Interest rates on personal loans from the countrys major lenders have hit their highest level for almost a decade, according to personal finance website Moneyfacts.co.uk.
Bank rates have risen to an average of 12.4 per cent - the highest since 2001 - despite the Bank of England keeping the base rate at a record low of 0.5 per cent.
Moneyfacts claims the increase has been driven by a rise in the number of borrowers defaulting on their loan repayments during the tough economic climate.
The best rate currently available on a three year £5,000 personal loan is 8.9 per cent, which equates to monthly repayments of nearly £160.
The figure is considerably higher than the 5.7 per cent best loan rate that was available four years ago, prior to the start of the credit crunch.
Michelle Slade, spokesperson for Moneyfacts.co.uk, commented: "Unlike on a mortgage, there is no security that a personal loan debt will be repaid."

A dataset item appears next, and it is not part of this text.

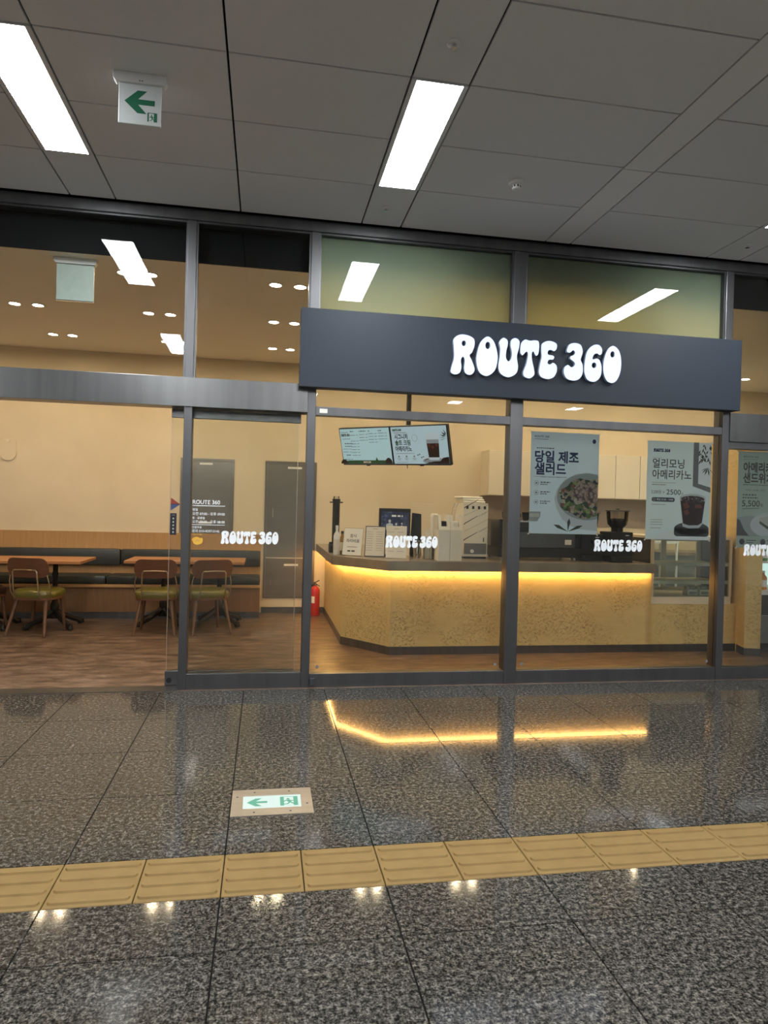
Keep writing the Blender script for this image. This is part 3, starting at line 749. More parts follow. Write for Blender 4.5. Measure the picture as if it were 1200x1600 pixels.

"In such a risk adverse market, lenders are only offering loans to the most creditworthy applicants and then at a premium."
She added: "The post-Christmas loan sales that we see each January did not materialise, a further indication that lenders do not want to encourage unsecured lending ."
"Unemployment remains high and when people are struggling to meet repayments, unsecured lending is one of the first debts they stop repaying."